Por isso, escreveremos uma breve apresentação da autora. Em quase toda a obra
de Fiama Brandão (1938-2007), as estações, a luz, as
mudanças nas árvores e flores, os pássaros relembram a quinta em que morou na infância
e depois na maturidade, Vivenda Azul,
com o tanque, os caramanchões, a vasta gaiola contendo dezenas de periquitos, o
lago com os peixes, os azulejos do terraço, em meio ao pomar, ovelhas, flores,
perto do mar, em Carcavelos, Cascais, distrito de Lisboa. A formação escolar e
universitária despertou, em Fiama, um conhecimento das literaturas inglesas
e norte-americanas e, mais tarde, da literatura germânica. Estudou no St.
Julian's School, colégio inglês, de elite, em Carcavelos, o que lhe deu uma
base para os estudos de língua e literatura inglesa. Frequentou o curso de
Filologia Germânica na Universidade de Lisboa, até ao terceiro ano, onde se
familiarizou com as letras de língua alemã. Traduziu Robert Lowell e Novalis;
Brecht, enquanto ainda estava proibido durante o governo salazarista; Cântico
dos Cânticos, Artaud, entre outros. O teatro esteve presente em sua
formação como escritora, pois foi uma das fundadoras do Grupo de Teatro de
Letras, junto com Luiza Neto Jorge, Gastão Cruz, José Silva Louro e outros. Em 1965, o grupo surgiu na sequência do
Círculo de Teatro de Letras, uma tentativa encoberta de criar uma associação de
estudantes na faculdade, durante o Estado Novo, quando estas eram proibidas.
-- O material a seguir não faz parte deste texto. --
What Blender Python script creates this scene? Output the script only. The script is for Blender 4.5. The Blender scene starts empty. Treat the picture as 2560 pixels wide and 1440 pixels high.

Escreveu, por exemplo, Os chapéus de
chuva, censurada, depois publicada em 1961. Ganhou o Prémio Revelação da Sociedade Portuguesa de
escritores, por essa peça de teatro. A experiência no teatro lhe deu um olhar cénico, que visivelmente se manifesta
nos livros Área Branca e Cenas Vivas» In Vivian Steinberg, A fala
perfeita. Fiama H. P. Brandão, Um diálogo íntimo com a realidade, Faculdade de
Filosofia, Letras e Ciências Humanas, Departamento de Letras Clássicas e
Vernáculas, Tese de doutoramento em Letras, Programa de pós-graduação em
Literatura Portuguesa, 2011, S. Paulo.